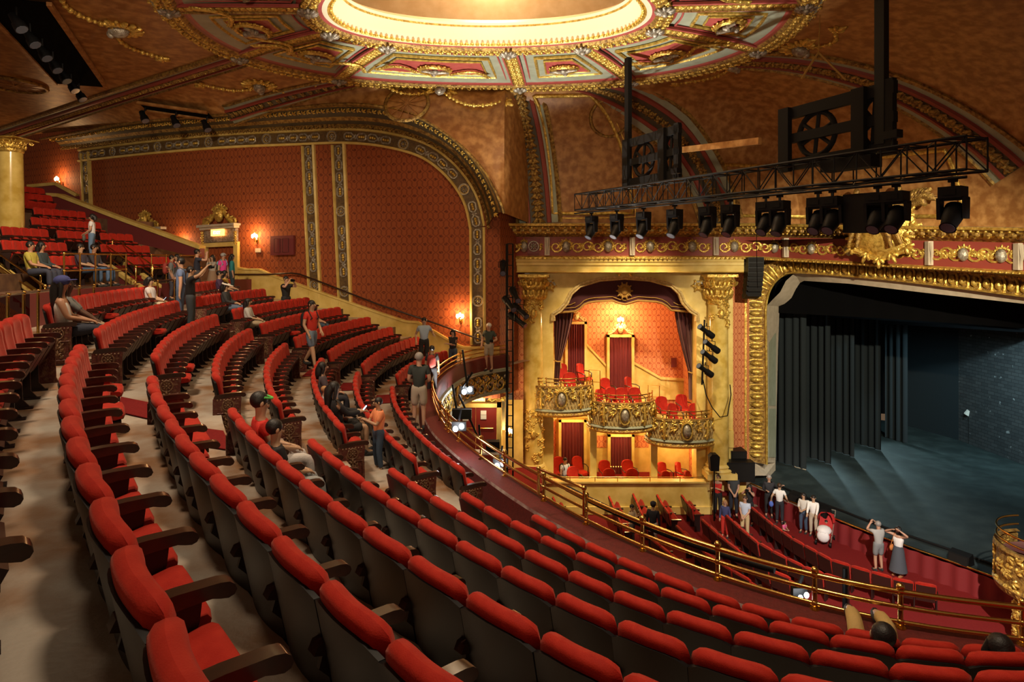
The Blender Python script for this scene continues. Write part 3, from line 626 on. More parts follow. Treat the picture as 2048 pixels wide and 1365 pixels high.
# deep cove outside the arch, coming forward from the wall to the ceiling line
OUT = [(130,286,1.1),(300,256,1.1),(500,240,1.1),(600,230,1.1),(700,222,1.15),(780,226,1.2),(850,245,1.3),(910,282,1.4),(955,322,1.5),(985,362,1.5),(1008,410,1.5),(1015,432,1.4)]
INN = [(130,300),(300,283),(500,267),(600,262),(700,259),(780,266),(850,287),(905,320),(940,362),(962,405),(972,440),(974,458)]
OUTP = [wallpt(x, y, d) for x, y, d in OUT]; INNP = [wallpt(x, y, .06) for x, y in INN]
def cove():
    n = 60; A = spline(INNP, n); B = spline(OUTP, n); m = MB(); G = []
    for q in (0, .12, .2, .3, .42, .55, .68, .8, .9, 1):
        row = []
        for a, b in zip(A, B):
            h = V((b.x-a.x, b.y-a.y, 0)); e = math.sin(q*PI/2)
            row.append(lerp(a, b, q)+h*0.0+(a-b).cross(V((1,0,0))).normalized()*0+ (b-a)*0 + V((0, 0, .25*math.sin(q*PI)*(1 if 1 else 0))))
        G.append(row)
    m.grid(G, mf=lambda i, j: (1, 0, 1, 0, 0, 0, 1, 0, 0)[i])
    r_ = thing('arch_cove', 'dark olive coved moulding with gilt leaf strings outside the wall arch', 'moulding')
    m.build('cove', [M_['greydark'], M_['darkgold']], r_, 30)
    m = MB(); nn = lambda p: V((.1, -1, -.5))
    leafrun(m, [lerp(a, b, .1) for a, b in zip(A, B)], nn, .2, .2, 0); leafrun(m, [lerp(a, b, .55)+V((0,0,.2)) for a, b in zip(A, B)], nn, .22, .24, 1)
    m.tube(B, .05, 6, 0); m.build('leaf_string', [M_['darkgold'], M_['gold']], r_, 60)
cove()

# ------------------------------------------------------------------ ceiling: dome ring, coved ceiling, ribs
ZR = 6.6
def ring(R, t, z=ZR):
    c, s = math.cos(t), math.sin(t); return V((-.65+1.03*R*c, 17+R*s*(.903-.24*min(1, max(0, (8.35-R)/4)))+.023*R*R*c*c, z))
CWX = [1015, 1100, 1200, 1300, 1400, 1490, 1600, 1750, 1900, 2048, 2250]
def prosY(x):
    if x < 1555: return 27.6+(x-1465)/90*1.4
    m_ = (x-1024)/FPX; t = (m_*29-11.85)/(4.65+8*m_); return 29-8*t
def entY(x):
    """plan of the entablature face"""
    if x < 1045: return 25.4+(x-955)/90*.9
    if x < 1490: return 26.3
    if x < 1560: return 26.3+(x-1490)/70*.9
    return prosY(x)-1.2
PAIR = [(V((-40, 12, 5.6)), 262), (at(-420, 300, 40), 222), (at(-150, 292, 36), 200), (wallpt(20, 288, 1.1), 160)]+[(p, a) for p, a in zip(OUTP[1:], (150, 134, 126, 117, 109, 102, 96, 92, 90, 88.5, 87.5))]
PAIR += [(at(1060, 447, 26.2), 85.5), (at(1110, 447, 26.2), 82), (at(1250, 447, 26.2), 72), (at(1400, 447, 26.2), 62), (at(1470, 447, 26.2), 57), (at(1600, 449, entY(1600)), 44), (at(1750, 451, entY(1750)), 26), (at(1900, 453, entY(1900)), 8), (at(2048, 457, entY(2048)), -12), (at(2260, 462, entY(2260)), -34), (V((20, 8, 1.2)), -62), (V((19, -3, 1.2)), -95)]
def csurf(u, s):
    """u: index along PAIR, s 0 at the cornice/wall line .. 1 at the dome ring"""
    i = max(0, min(len(PAIR)-2, int(u))); f = u-i
    a, b = PAIR[i], PAIR[i+1]; w = a[0].lerp(b[0], f); r = ring(8.35, math.radians(lerp(a[1], b[1], f)))
    e = s*PI/2; k = 1-math.cos(e); h = math.sin(e)
    if u < 15: q = min(1, max(0, (u-11.5)/3)); k = lerp(s, k, q); h = lerp(s+.10*math.sin(s*PI), h, q)
    return V((lerp(w.x, r.x, k), lerp(w.y, r.y, k), lerp(w.z, r.z, h)))
def csn(u, s):
    a = csurf(min(u+.05, len(PAIR)-1.001), s)-csurf(max(u-.05, 0), s); b = csurf(u, min(1, s+.03))-csurf(u, max(0, s-.03)); n = a.cross(b).normalized()
    c = V((0, 10, 0))-csurf(u, s); return n if n.dot(c) > 0 else -n
def build_ceiling():
    m = MB(); U = [i*.25 for i in range(int((len(PAIR)-1)*4)+1)]; U[-1] -= 1e-3
    m.grid([[csurf(u, s/14) for s in range(15)] for u in U])
    struct(m.build('ceiling', M_['ceil'], None, 60))
build_ceiling()
def rib(label, ua, ub, w, sa=1.0, sb=0.0, wide=False):
    P = [csurf(lerp(ua, ub, q/16), lerp(sa, sb, q/16))+csn(lerp(ua, ub, q/16), lerp(sa, sb, q/16))*.05 for q in range(17)]
    Nn = [csn(lerp(ua, ub, q/16), lerp(sa, sb, q/16)) for q in range(17)]
    r = thing('ceiling_rib', label, 'moulding'); m = MB()
    m.sweep(P, [(-w, -.1), (-w, .06), (-w*.88, .10), (-w*.82, .04), (-w*.55, .04), (-w*.5, .12), (-w*.36, .14), (-w*.34, .08), (w*.34, .08), (w*.36, .14), (w*.5, .12), (w*.55, .04), (w*.82, .04), (w*.88, .10), (w, .06), (w, -.1)], lambda i: Nn[i],
            mf=lambda i, j: (3, 3, 3, 0, 2, 2, 1, 4, 1, 2, 2, 0, 3, 3, 3)[j])
    m.build('band', [M_['grey'], M_['rosedark'], M_['rosedark'], M_['darkgold'], M_['greydark']], r, 30)
    m = MB()
    for i in range(len(P)-1):
        for q in range(max(1, int((P[i+1]-P[i]).length/.22))):
            k = q/max(1, int((P[i+1]-P[i]).length/.22)); p = lerp(P[i], P[i+1], k)+Nn[i]*.1; t = (P[i+1]-P[i]).normalized(); s = t.cross(Nn[i])
            for g in (-1, 1): leaf(m, p-s*g*w*.1, t*.7+s*g, Nn[i], w*.55 if not wide else w*.42)
            m.ball(p+Nn[i]*.04, w*.09, 6, 4, 0)
    m.build('leaf_relief', M_['darkgold'], r, 60)
rib('painted ceiling rib running from the dome ring down to the yellow column', 3.0, 3.0, .55)
rib('painted ceiling rib running from the dome ring to the top of the wall arch', 6.0, 5.0, .45)
rib('painted rib standing above the left end of the cornice over the boxes', 14.9, 15.35, .95)
rib('broad dark rib curving up from the cornice behind the lighting truss', 17.4, 18.6, .9, wide=True)
rib('great dark rib curving from the dome ring across the upper right ceiling', 21.2, 23.0, .8, 1.0, .2)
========
● **Exercise brief**: For the material, find the number of lines holding the word "from" and give that figure and nothing more.

● **Full output**: 6